October 22, 2007
Sunday, October 21, 2007
By Bill Eichenberger | The Columbus Dispatch
Editorial cartoonist Art Young, who worked for several Chicago newspapers in the early 1900s, had a simple motto: “To have a life as a caricaturist of the kind whose pictures ‘never hurt’ is my idea of futility.” Cartoonists such as Young, unafraid to hurt, are the inspiration for Donald Dewey’s new book The Art of Ill Will: The Story of American Political Cartoons, which looks at the development of the form from the Colonial period through the present.
“If they don’t hurt,” Dewey wrote in a recent e-mail, “editorial cartoons are just taking up space in a paper that might be used more profitably for a McDonald’s ad. . . . The cartoonist who worries about ‘alienating consumers’ isn’t worth your time, my time or anybody else’s. Unfortunately, there are far too many of them around.”
Similarly, in Dewey’s estimation, “A cartoonist who isn’t partisan isn’t worth looking at. What’s the point otherwise?
“Many of the rules for cartooning stem from syndication and a greater reliance on generic themes so nobody feels left out in Oregon about a reference to Pennsylvania.
“The usual result is toothlessness. Syndication has made cartoonists richer at the expense of the relevance of the form.”
The Art of Ill Will features more than 200 illustrations, including Benjamin Franklin’s 1754 image of a snake cut into pieces with the caption “Join, or Die” — considered the country’s first editorial cartoon.
Q: Can editorial cartoons turn elections?
A: I think it’s been demonstrated fairly clearly that cartoonists don’t swing elections. Even the fabled story of Thomas Nast bringing down Boss Tweed is more romance than fact. What really brought down Tweed was a New York Times expose in which a bookkeeper from Tammany Hall traced the passage of dollars from taxpayers to private pockets. (And even with this, remember, Tweed was re-elected to his City Council position.)
Another glaring example is Richard Nixon — every political cartoonist’s favorite subject for mockery since he had been vice president. But despite that, he was elected to the White House twice.
Overall, you would simply have to say that political cartoonists are preaching to the choir, not least because of the newspapers they are working for. Somebody in New York who reads Newsday regularly is not going to be exposed to the right-wing frothings of a Post cartoonist, and vice versa.
Q: To what should cartoonists aspire?
A: I would hope it would be humor and originality at the service of political relevance. In the best of cases, their images can outlive a given political issue or social event — witness Nast on the Catholics in the New York City schools, (Bill) Mauldin on Lincoln’s statue after Kennedy’s assassination.

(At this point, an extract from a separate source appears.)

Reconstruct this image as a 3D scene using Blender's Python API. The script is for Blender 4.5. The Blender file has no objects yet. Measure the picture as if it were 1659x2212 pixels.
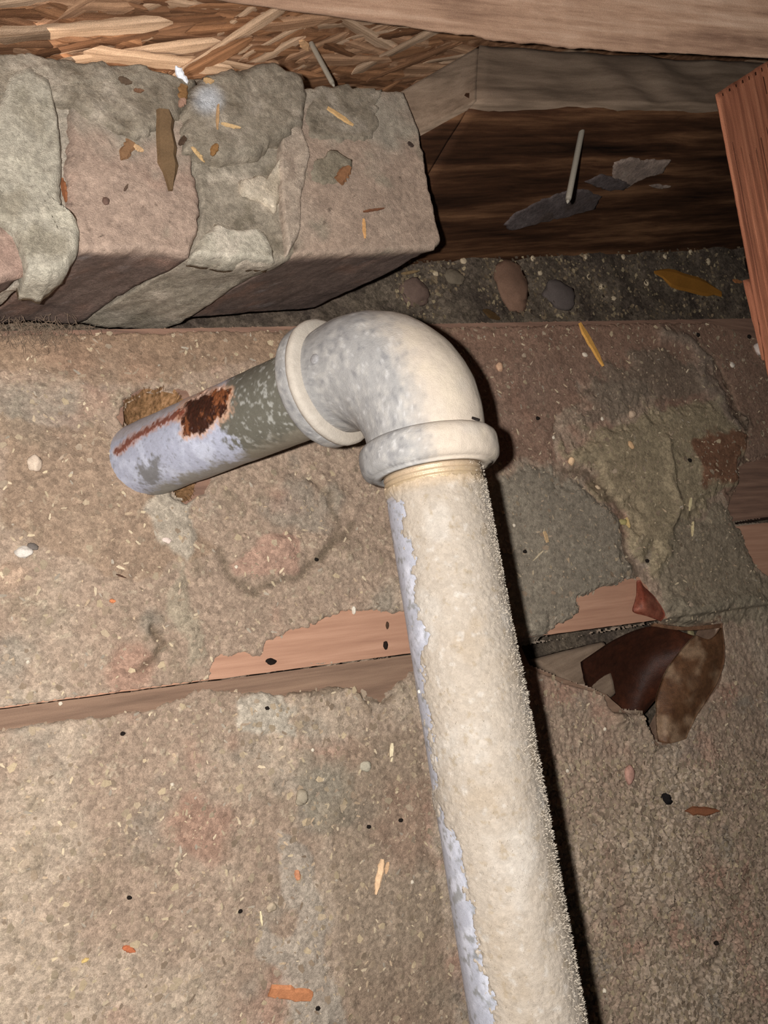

These have as much power today as when they were done.
Q: Early political cartoons were wordy, with loads of texts accompanying the drawings. Was the move away from that convention a positive one?
A: In my opinion, they definitely improved with fewer words, and this was inevitable given the newer cartoon vehicles (daily and weekly publications) and the enhanced printing methods.
The most interesting thing about the transition was the growing community of symbols.
Q: Our political cartoons have been full of racial and ethnic stereotypes, haven’t they?
A: The starting point for any discussion of ethnic-racial stereotypes is that they are created by the prevailing power structure.
Let’s take a very common example: the Irish drunk. In the 19th century, the English were as alcoholic as the Irish. In fact, penny gin almost crippled the country — so much so that the broken pub hours were introduced to discourage drunken bodies clogging up the main thoroughfares of London and Liverpool.
Which isn’t to suggest that the Irish have never been known to drink. But when they came off steerage in New York in the 19th century, they walked into an Anglo-Scots society that controlled, among other things, the media. Suddenly, they were the epitome of the drunkard in word and picture. The fact that they were poor didn’t help, either.